— start —

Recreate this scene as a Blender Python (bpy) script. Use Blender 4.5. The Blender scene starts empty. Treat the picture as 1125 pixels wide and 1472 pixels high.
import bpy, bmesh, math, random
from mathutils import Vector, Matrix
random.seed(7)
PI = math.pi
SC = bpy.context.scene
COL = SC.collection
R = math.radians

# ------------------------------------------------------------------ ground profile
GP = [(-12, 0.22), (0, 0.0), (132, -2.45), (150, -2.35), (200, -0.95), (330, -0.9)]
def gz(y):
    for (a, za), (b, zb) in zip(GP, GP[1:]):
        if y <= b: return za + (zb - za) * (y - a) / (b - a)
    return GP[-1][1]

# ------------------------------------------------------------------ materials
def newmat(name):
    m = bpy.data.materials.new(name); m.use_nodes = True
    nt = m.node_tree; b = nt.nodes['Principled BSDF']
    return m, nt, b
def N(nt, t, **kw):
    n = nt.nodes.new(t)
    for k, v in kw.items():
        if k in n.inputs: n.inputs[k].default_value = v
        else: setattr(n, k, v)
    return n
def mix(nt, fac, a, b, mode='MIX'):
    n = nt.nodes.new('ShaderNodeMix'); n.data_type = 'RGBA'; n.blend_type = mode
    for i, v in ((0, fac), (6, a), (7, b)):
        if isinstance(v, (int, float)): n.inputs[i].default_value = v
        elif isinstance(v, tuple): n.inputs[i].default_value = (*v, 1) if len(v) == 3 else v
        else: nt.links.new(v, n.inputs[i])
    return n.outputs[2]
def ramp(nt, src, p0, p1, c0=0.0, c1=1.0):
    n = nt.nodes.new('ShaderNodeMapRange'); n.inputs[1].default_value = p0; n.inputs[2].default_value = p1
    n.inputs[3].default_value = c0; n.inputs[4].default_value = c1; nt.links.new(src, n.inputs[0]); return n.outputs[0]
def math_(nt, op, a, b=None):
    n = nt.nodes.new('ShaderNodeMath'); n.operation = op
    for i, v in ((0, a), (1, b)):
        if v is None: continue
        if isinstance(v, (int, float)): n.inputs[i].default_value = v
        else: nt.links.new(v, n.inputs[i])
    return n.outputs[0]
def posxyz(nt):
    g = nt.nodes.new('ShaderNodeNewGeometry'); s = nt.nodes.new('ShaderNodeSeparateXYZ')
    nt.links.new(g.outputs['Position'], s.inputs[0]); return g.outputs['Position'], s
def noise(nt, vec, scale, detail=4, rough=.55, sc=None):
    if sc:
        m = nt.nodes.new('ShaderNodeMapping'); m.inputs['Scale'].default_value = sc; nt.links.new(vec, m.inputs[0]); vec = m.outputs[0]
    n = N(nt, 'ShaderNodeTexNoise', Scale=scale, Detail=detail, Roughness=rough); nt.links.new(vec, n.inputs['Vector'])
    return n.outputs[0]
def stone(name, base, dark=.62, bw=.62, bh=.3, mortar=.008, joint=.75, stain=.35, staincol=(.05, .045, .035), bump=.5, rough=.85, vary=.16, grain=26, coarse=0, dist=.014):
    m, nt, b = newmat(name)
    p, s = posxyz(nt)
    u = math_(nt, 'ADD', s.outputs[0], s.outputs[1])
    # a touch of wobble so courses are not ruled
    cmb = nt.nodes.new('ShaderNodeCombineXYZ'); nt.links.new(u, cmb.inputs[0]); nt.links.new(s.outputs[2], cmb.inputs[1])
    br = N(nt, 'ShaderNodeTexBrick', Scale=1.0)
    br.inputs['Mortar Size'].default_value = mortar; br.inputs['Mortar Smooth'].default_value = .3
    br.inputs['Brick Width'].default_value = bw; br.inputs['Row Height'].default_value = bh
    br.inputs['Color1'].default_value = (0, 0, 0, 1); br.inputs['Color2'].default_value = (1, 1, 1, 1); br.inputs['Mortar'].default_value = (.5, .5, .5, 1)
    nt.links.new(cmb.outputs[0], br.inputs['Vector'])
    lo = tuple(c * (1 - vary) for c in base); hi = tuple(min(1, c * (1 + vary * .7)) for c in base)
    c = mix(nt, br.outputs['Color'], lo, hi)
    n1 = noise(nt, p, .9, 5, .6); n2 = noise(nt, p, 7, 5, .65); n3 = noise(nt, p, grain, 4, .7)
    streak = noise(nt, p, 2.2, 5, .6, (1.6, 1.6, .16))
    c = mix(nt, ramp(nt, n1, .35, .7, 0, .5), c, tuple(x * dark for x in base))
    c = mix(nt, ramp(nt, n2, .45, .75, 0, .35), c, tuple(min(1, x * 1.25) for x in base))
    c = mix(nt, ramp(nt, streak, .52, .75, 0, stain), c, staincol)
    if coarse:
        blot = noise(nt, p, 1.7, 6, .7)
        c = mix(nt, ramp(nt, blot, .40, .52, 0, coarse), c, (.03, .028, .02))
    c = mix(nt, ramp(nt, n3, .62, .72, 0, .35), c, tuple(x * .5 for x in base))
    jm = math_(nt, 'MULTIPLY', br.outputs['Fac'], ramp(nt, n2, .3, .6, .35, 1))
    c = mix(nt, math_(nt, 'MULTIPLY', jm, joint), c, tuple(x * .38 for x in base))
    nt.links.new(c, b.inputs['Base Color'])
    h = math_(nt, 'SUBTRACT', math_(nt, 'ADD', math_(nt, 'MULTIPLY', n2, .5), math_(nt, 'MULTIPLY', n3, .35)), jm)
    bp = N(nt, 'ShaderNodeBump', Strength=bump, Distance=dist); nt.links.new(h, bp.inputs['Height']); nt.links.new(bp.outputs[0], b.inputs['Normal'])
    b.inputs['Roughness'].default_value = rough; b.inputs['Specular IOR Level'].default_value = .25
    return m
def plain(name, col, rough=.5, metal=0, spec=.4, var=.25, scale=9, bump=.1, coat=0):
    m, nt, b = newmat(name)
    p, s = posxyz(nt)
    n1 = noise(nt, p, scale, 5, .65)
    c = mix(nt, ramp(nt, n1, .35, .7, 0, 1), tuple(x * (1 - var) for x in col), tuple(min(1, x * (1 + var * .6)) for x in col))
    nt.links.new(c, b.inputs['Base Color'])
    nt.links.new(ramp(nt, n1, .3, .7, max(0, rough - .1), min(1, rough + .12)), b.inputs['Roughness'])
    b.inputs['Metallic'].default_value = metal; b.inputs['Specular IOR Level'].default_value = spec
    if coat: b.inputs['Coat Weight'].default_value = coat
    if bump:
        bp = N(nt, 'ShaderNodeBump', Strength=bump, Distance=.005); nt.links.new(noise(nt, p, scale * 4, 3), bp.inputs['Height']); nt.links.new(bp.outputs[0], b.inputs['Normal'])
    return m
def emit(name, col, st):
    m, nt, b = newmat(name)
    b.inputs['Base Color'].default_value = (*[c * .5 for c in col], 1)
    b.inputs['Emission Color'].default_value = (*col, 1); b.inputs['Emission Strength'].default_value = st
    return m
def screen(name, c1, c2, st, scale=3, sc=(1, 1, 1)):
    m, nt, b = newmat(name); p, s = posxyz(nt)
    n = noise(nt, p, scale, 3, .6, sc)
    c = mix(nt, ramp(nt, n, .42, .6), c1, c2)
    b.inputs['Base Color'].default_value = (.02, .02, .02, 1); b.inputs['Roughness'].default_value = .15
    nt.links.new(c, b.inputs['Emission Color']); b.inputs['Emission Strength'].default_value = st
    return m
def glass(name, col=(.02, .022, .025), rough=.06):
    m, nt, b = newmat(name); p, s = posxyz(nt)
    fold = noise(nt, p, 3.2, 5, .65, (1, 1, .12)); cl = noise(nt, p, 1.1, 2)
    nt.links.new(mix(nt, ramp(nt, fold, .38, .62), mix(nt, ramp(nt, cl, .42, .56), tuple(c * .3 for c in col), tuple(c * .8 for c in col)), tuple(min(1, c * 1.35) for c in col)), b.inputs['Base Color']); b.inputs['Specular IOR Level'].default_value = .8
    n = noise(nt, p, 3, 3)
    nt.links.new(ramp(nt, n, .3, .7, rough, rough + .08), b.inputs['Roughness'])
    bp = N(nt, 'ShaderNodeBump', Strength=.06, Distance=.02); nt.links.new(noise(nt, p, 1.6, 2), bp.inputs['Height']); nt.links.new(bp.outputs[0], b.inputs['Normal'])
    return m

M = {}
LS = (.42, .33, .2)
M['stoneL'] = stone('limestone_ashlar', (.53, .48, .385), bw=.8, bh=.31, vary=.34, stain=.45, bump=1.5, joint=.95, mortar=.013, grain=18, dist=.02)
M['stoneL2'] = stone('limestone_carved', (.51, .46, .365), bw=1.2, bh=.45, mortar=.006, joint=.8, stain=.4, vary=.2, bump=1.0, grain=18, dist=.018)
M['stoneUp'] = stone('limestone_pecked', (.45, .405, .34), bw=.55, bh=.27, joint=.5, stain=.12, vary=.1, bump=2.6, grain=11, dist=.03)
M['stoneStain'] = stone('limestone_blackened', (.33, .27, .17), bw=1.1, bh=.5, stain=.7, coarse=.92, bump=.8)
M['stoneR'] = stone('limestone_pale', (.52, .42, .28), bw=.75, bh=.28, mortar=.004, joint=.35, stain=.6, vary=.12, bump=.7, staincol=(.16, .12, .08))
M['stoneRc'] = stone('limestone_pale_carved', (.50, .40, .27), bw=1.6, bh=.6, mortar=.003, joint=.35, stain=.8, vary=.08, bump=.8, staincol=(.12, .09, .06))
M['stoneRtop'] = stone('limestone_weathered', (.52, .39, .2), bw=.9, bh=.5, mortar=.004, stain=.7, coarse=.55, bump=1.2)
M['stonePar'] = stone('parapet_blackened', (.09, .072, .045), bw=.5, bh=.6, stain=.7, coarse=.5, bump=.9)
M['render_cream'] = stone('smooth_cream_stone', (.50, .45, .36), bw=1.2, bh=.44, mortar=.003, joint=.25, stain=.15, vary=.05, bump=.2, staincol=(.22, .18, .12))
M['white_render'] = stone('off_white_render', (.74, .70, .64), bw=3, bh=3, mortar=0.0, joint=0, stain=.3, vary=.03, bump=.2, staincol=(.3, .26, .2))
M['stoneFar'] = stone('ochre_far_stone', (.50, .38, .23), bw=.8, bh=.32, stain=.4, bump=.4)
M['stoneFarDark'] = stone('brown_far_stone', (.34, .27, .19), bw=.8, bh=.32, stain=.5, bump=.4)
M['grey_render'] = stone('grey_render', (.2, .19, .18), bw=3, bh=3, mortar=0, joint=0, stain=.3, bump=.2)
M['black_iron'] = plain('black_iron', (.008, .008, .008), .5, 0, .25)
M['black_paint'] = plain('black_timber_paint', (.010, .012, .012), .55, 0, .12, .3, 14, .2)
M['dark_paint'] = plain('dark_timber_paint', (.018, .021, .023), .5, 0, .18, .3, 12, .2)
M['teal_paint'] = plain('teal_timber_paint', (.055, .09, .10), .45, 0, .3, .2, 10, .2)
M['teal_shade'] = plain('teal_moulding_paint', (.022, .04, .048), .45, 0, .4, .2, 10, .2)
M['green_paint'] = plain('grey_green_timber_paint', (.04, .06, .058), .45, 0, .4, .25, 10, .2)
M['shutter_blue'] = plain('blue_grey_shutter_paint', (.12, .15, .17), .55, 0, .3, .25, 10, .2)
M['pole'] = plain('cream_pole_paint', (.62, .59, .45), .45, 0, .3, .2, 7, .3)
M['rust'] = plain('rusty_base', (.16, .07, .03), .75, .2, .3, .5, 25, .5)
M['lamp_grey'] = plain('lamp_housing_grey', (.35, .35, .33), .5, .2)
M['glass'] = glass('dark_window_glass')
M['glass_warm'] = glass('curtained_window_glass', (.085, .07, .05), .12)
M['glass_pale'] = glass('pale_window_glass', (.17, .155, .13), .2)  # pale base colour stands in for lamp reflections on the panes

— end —

Up to and including the line with "return GP[-1][1]", repeat the data exactly, starting from its first line; nothing else belongs in the response.

Recreate this scene as a Blender Python (bpy) script. Use Blender 4.5. The Blender scene starts empty. Treat the picture as 1125 pixels wide and 1472 pixels high.
import bpy, bmesh, math, random
from mathutils import Vector, Matrix
random.seed(7)
PI = math.pi
SC = bpy.context.scene
COL = SC.collection
R = math.radians

# ------------------------------------------------------------------ ground profile
GP = [(-12, 0.22), (0, 0.0), (132, -2.45), (150, -2.35), (200, -0.95), (330, -0.9)]
def gz(y):
    for (a, za), (b, zb) in zip(GP, GP[1:]):
        if y <= b: return za + (zb - za) * (y - a) / (b - a)
    return GP[-1][1]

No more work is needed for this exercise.